UConn football heads toward independence; 11 enough for AAC

NEW YORK (AP) — UConn football is on the road to independence and the American Athletic Conference is not feeling any pressure to replace the Huskies when they leave for the Big East.

The University of Connecticut is set to announce later this week that it will be leaving the AAC and rejoining the Big East, which does not sponsor football, in 2020.

The likely path for the Huskies' football program is to be unaffiliated with a conference. That can be a scary proposition in the current landscape of college sports. Filling out a schedule and making ends meet financially without playing in a league can be tricky if not daunting — unless you are Notre Dame.

Still, it is a better alternative for UConn than dropping out of the highest level of Division I football. The Huskies are better positioned to make FBS independence work than some of the other schools that have gone that route recently.

The other current FBS independents are Army, BYU, New Mexico State, Liberty and Massachusetts, which is in the same region as UConn and has been going it alone since 2015.

UMass athletic director Ryan Bamford said while he would prefer Minutemen football to play in a conference, independence in FBS was an obvious choice over scaling back to second-tier FCS and finding a conference.

"For us it was never a consideration of dropping down," Bamford said.

Bamford said competing in FCS brings down expenses tied to the number of scholarships, but it also is a drain on revenue and makes it more difficult to draw fans and donors.

The American's new media rights deal will pay its members almost $7 million per year, starting in the 2020-21 academic year. The previous deal paid about $2 million. The Big East is in the middle of a deal with Fox that pays members more than $4 million annually.

Usually, when schools switch conferences they receive less than a full share of revenue for the first few years. UConn is also likely to be on the hook for upward of $10 million in exit fees to the American.

The Big East's revenue distribution from the Fox deal, along with the millions the conference regularly pays to its members from the NCAA basketball tournament performance fund, should help break UConn's financial fall.

On the scheduling side, UConn will have to fill eight more dates per season.

"Can you get enough games as an independent? And not just games, but games where you're not putting your football program in peril ... Anybody can go get six buy games if they want to go get six buy games, but getting games against similar peer institutions," Bamford said.

Buy games, those one-off road games schools play against power programs such as Alabama and Ohio State, are a way to generate revenue and the money is much better in FBS than FCS.

Bamford said UMass can receive payouts of up to $1.7 million to play road football games with no return game. The going rate for FCS schools is $350,000 to $450,000.

UConn already has a buy game scheduled with Clemson for 2021 worth $1.2 million.

UConn probably won't need to overexpose its team to buy games. The Huskies already have locked in home-and-home series through 2025 against Illinois, Indiana, Duke, Purdue, Boston College and North Carolina State.

If UConn dropped down to FCS, those deals would go away.

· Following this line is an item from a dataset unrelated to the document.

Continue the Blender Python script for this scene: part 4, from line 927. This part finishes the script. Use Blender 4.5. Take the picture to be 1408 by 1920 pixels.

Dave Brown, the former ESPN executive whose Gridiron software is used by most Division I schools to find future nonconference opponents, said UConn is likely to remain an attractive opponent for some Power Five schools.

The Huskies play at Rentschler Field, a 15-year-old, $91 million stadium in East Hartford that seats 40,000 and is easily accessible to an airport. There are also teams in the region such as UMass, Army, Temple, Navy, Rutgers and Syracuse that could view UConn as a sensible road trip.

"Do I think teams generally would like to stay close to home? Sure," Brown said. "If I don't have to fly somewhere, great. If all my fans, players' families, recruits, if they can drive to the game, great."

UConn AD David Benedict's biggest problem will be filling that 2020 schedule when the Huskies suddenly have eight open dates. Brown said there are currently no FBS teams with open dates in that season. What UConn will need to do, he explained, is convince schools that are playing each other to instead play the Huskies.

As for the AAC's next move, speculation about what school could replace UConn was rampant as soon as news of the Huskies' departure leaked last weekend. But the conference might very well stand pat with 11 football members. The league's television contract doesn't change with the loss of one school.

"Whoever it is has got to bring value and I don't know who's out there that does," Navy athletic director Chet Gladchuk said. "Is there anyone that can enhance the situation?"

The conference has long been interested in bringing in Army as a football-only member. BYU and its national following has appeal.

But neither of those schools has wanted to join in the past. Barring a change of heart in West Point, New York, or Provo, Utah, the AAC could scrap its divisions, continue to play eight conference games and match the top two teams in the standings in its football championship game.

All while divvying up the revenue UConn leaves behind among the remaining members.